In 1985-1986 he made infrared observations of Comet Halley from the NASA Kuiper Airborne Observatory, which resulted in the first unambiguous, direct detection of water in comets, and for which he was awarded the NASA Medal for Exceptional Scientific Achievement in 1988. Weaver led many investigations of comets using the Far Ultraviolet Spectroscopic Explorer and the NASA/ESA Hubble Space Telescope, including serving as the Chair of the science team investigating Comet D/Shoemaker-Levy 9 as it plunged into Jupiter's atmosphere in 1994. In 1996, asteroid 1984 FN was renamed to asteroid "Halweaver" in recognition of Weaver's work on the chemical composition of comets. Weaver joined the Senior Professional Staff at The JHU Applied Physics Laboratory in 2002, and is also a Research Professor at JHU. In 2007, he was appointed as a Co-Investigator on the Alice Ultraviolet Spectrograph, which is one of the principal NASA contributions to the ESA-led Rosetta comet mission.

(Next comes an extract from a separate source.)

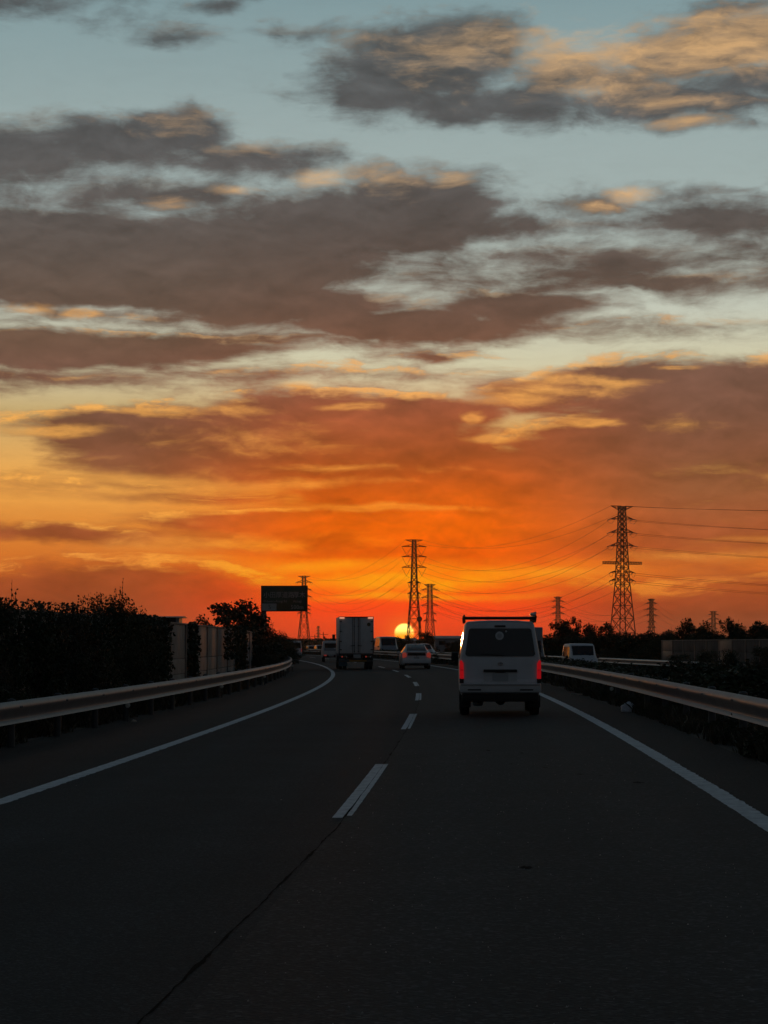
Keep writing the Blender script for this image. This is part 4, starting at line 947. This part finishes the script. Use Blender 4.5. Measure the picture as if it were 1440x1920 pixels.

Hal Weaver is currently the Project Scientist on the New Horizons Mission, which is the first spacecraft mission to Pluto and the Kuiper belt. In 2005, he co-led a team that discovered two new satellites around Pluto (Nix and Hydra), and he was on the team that discovered two other small Pluto satellites (Kerberos and Styx) in 2011 and 2013.

Weaver has published over 100 refereed papers, including studies of comets, planets, and satellites, and has a longstanding interest in the formation and evolution of planetary systems.